Um “WC” onde, como nos diz Silva Carvalho em “Sentimento de um Acidental: «… ninguém sabe/como obram as musas,/ já dizia o outro, fazer versos realmente versos,/que sigam o espasmo do ânus provecto/dessas criaturas fúteis, decantadas, ainda é e será muito difícil.//Existe sempre um braço etéreo/que puxa o autoclismo/no momento exacto da defecação./Ouve-se um ruído/alguém pergunta ao outro o que se passa:/”É o som das águas que bate na garganta.”/Aliviados então os corações repousam/na sala de visitas da casa devassada/a que chamam d’alma.“

3 pensamentos sobre “O “WC” DA GEORGINA

  1. O erro base é supor e admitir que ainda existe Jornalismo. Na verdade, o Jornalismo já feneceu e deu lugar ao jornalismo. No passado dizia-se que ler jornal, é saber mais; dizia-se que uma notícia era verdade porque vinha nos jornais. Hoje, a arrogância, o narcisismo dos jornalistas, trataram de destruir numa penada tudo aquilo que custou a tantos construir. Os grandes textos do Jornalismo que foram publicados durante a censura, enormes como peças literárias e jornalísticas, construindo uma mensagem que ultrapassasse o lápis azul do Coronel Barreto. Hoje, vimos alguém arrogantemente dizer que a imprensa é capaz de eleger um Presidente da República, e um jornal de referência fazer um anúncio onde clama arrogante e narcisicamente que forma opinião. A corrente que fala que a liberdade de expressão e a linha editorial (que ninguém conhece qual é, a não ser a vacuidade sobre os princípios deontológicos) permitem que um jornal e os jornalistas defendam uma posição, uma ideia, um partido, um clube, um Homem, são os primeiros a lançar a pedra para o túmulo do Jornalismo. Aos jornais não lhes compete formar opinião, nem defender aguerridamente alguém, mas tão somente oferecer ideias, pró e contra, ferramentas necessárias ao leitor para que seja ele a tirar a sua conclusão. Ao não fazer, o jornalista substitui-se à formulação de uma ideia pelo leitor oferecendo-lhe uma conclusão, e deixando claro que o não respeita, pois considera-o incapaz de tanto ou numa outra hipótese, considerando-se superior e que a sua tese é a única possível.
    Quando um jornal ou jornalista defende aguerridamente uma posição, está claramente a ser parcial, e ao sê-lo não pode invocar credibilidade, pois só há credibilidade no Jornalismo se as regras deontológicas forem cumpridas e a isenção e imparcialidade forem reis.

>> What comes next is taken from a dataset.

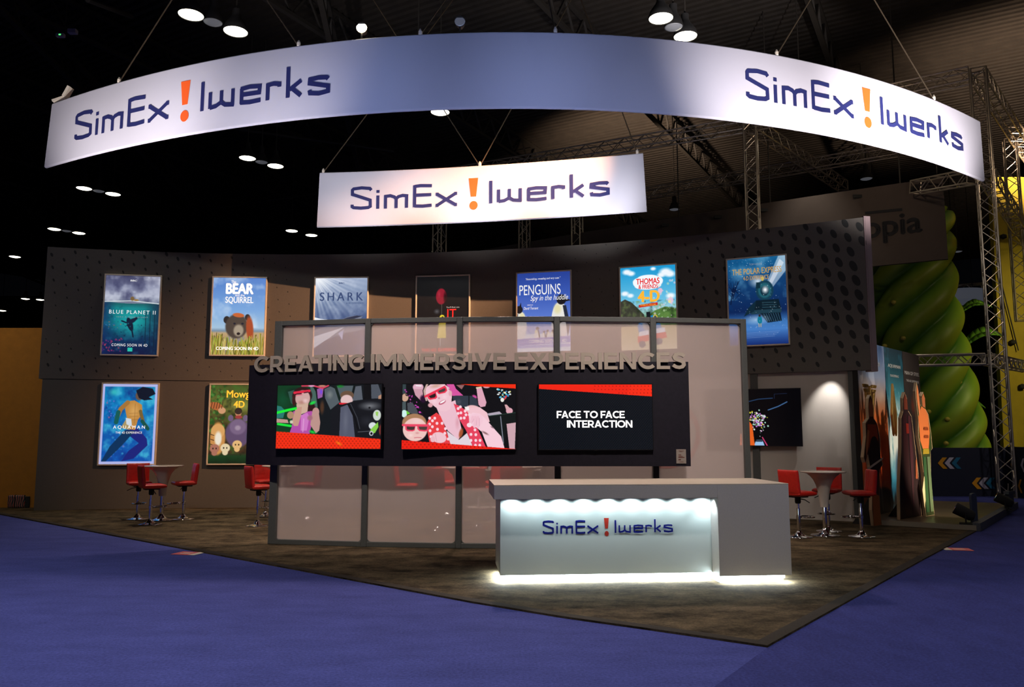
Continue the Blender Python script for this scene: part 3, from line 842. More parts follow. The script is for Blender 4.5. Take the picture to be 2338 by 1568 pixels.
def box_fn(c0, ex, ez, nrm, w, h):
    """local plane: u 0..1 across, v 0..1 down, d towards the viewer"""
    def fn(u, v, d=0.0): return c0 + ex*(u*w) - ez*(v*h) + nrm*d
    return fn
UP = Vector((0, 0, 1))
posters = []
def poster(xl, xr, yt, yb, art, label, texts, zt=None, h=None, group='framed film posters on the curved wall'):
    ym = (yt+yb)/2
    a = hit(WY, xl, ym); b = hit(WY, xr, ym); mid = hit(WY, (xl+xr)/2, ym)
    z1 = hit(WY, (xl+xr)/2, yt).z; z0 = hit(WY, (xl+xr)/2, yb).z
    ex = Vector((b.x-a.x, b.y-a.y, 0)); w = ex.length; ex.normalize(); nrm = Vector((ex.y, -ex.x, 0))
    root = thing('movie_poster', label, 'poster', (mid.x, mid.y, z0), math.atan2(ex.y, ex.x), group)
    hh = z1-z0; fw = 0.03
    mb = MB()   # frame ring, local x across, -y towards viewer
    for (x0, x1, za, zb) in ((-w/2, w/2, 0, fw), (-w/2, w/2, hh-fw, hh), (-w/2, -w/2+fw, fw, hh-fw), (w/2-fw, w/2, fw, hh-fw)):
        mb.box((x0, -.075, za), (x1, -.005, zb))
    mb.build('frame', M['alu'], root, bevel=.006)
    mb = MB(); mb.box((-w/2+.01, -.045, .01), (w/2-.01, -.008, hh-.01)); mb.build('backing', M['matte_black'], root)
    def fn(u, v, d=0.0): return Vector((-w/2+fw+u*(w-2*fw), -.05-d, hh-fw-v*(hh-2*fw)))
    pr = print_mesh('print', art(), lambda u, v: fn(u, v), M['p_lit'], root)
    for i, (txt, box, m_, opt) in enumerate(texts):
        mb = MB(); u0, v0, u1, v1 = box
        text_to(mb, txt, (u0, -v1, u1, -v0), lambda u, v, d: fn(u/100, -v/146, d), .004, **opt)
        mb.build('title' if i == 0 else 'caption', M[m_], pr)
    return root
B = lambda b=.0, **k: dict(bold=b, **k)
poster(236, 367.5, 628, 813, poster_sea, 'framed poster of a grey sky over teal underwater scene, leftmost of the upper row',
  [('BLUE PLANET II', (9, 64, 94, 71), 't_white', B(.004, space=1.25)), ('BBC', (45, 7, 57, 10), 't_white', B(.02)), ('take a deep breath', (23, 75, 80, 78.5), 't_grey', B(space=1.4)), ('COMING SOON IN 4D', (17, 126, 82, 131), 't_white', B(space=1.2))])
poster(483, 609, 632.5, 813.5, poster_grass, 'framed poster of a shaggy dark animal in golden grass under blue sky',
  [('BEAR', (25, 11, 76, 30), 't_white', B(.06)), ('The', (34, 5, 43, 10), 't_white', B(.01)), ('and the', (42, 31, 60, 35), 't_white', B(.01)), ('SQUIRREL', (24, 36, 77, 50), 't_white', B(.015)), ('COMING SOON IN 4D', (10, 131, 90, 137), 't_white', B(.03))])
poster(717, 841.5, 633, 815, poster_rays, 'framed poster of white light rays over a grey sea creature, third of the upper row',
  [('SHARK', (9, 27, 92, 43), 't_navy', B(.02, space=1.45)), ('BBC', (45, 8, 56, 11), 't_navy', B(.02)), ('A 4D EXPERIENCE', (60, 46, 93, 49), 't_navy', B())])
poster(949.5, 1074, 629, 812, poster_dark, 'framed near black poster with a red balloon and a small yellow shape',
  [('IT', (59, 62, 76, 80), 't_red', B(.0)), ("You'll float too", (57, 57, 82, 60), 't_grey', B()), ('THE 4D EXPERIENCE', (10, 135, 90, 141), 't_red', B(.02))])
poster(1179, 1306, 620, 806, poster_penguin, 'framed blue poster with two tall penguins and smaller ones on ice',
  [('PENGUINS', (4, 22, 82, 41), 't_white', B(-.005)), ('"Astonishing, revealing and very cute."', (16, 9, 82, 14), 't_white', B(-.003, shear=.3)), ('Spy in the huddle', (25, 42, 96, 55), 't_white', B(-.004, shear=.3)), ('David Tennant', (12, 63, 40, 68), 't_white', B(-.003, shear=.3)), ('NARRATED BY', (19, 58.5, 30, 60.5), 't_white', B()), ('COMING SOON IN 4D', (22, 124, 92, 130), 't_white', B(.02))])
poster(1415, 1547.5, 606, 802, poster_sky, 'framed sky blue poster with cloud title plate, bubbles and a blue engine',
  [('THOMAS', (29, 21, 71, 31), 't_red', B(.03)), ('& FRIENDS', (33, 32, 68, 39), 't_red', B(.03)), ('4-D', (32, 43, 70, 62), 't_yellow', B(.05)), ('BUBBLING BOILERS', (36, 66.3, 64, 69.3), 't_yellow', B())])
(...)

    Há um director de um jornal desportivo que grita bem alto que o seu jornal é isento mas não é imparcial. Oooops! Como é que um jornal pode ser e não ser ao mesmo tempo? Como podem isenção e parcialidade ser sinónimos? Pode um Jornalista publicar a sua tese sobre uma notícia, esteja ela como notícia ou opinião? O Código Deontológico exige que a opinião seja claramente identificada, para que não se confunda com notícia, expressão clara que indicia que ao jornal e ao Jornalista está vedada a parcialidade na notícia, admitindo-se sim na opinião. Muito se fala de critérios editoriais. Mas quando o Jornalista publica uma notícia de um grupo colectivo ou pessoa singular, e nega-a noticia idêntica a outro, onde está o critério editorial? Nos Estatutos Editorias que conhecemos, existe algum que diga claramente que é de Direita, Centro ou Esquerda? Que é do Benfica, do Sporting ou do Porto? Todos sabemos que não, pelo que faz alguma confusão invocarem a linha editorial, quando o Estatuto Editorial o não prevê..
    Em tempos, sem querer e obrigado a ouvir pela falta de pudor, ouvi uma conversa entre jornalistas. Dizia um: Tentei obter um depoimento de fulano, mas ele disse que não falava. Mas quem julga ele que é? Amanhã vou publicar um texto desancando-o de alto a baixo que é para ele ver. E nisto se consome o jornalismo de hoje. O jornalista usa o jornal para seu uso pessoal, para vinganças, para oferecer aos seu amigos boas novas, guardando as más e só as más para os inimigos pessoais e dos seus amigos, não o usa para servir e ir ao encontro do leitor. Hoje em dia, ler jornais é a arte de ser capaz de retirar o que está contaminado e aproveitar o pouco sumo que resta para interpretar a notícia ou a opinião, pelo que ler jornais já não é saber mais e, muito menos, é identificar elementos nocivos à sociedade.
    Pode-se gostar ou não da pessoa Bruno de Carvalho, mas a forma como é destratado na imprensa, como nunca antes se viu, é exemplo da forma como se constrói uma má imagem do Homem e se oferece, qual Circo Romano, um nome para o festim.
    Já não há Jornalismo em Portugal, só e apenas jornalismo, uma espécie menor de imprensa.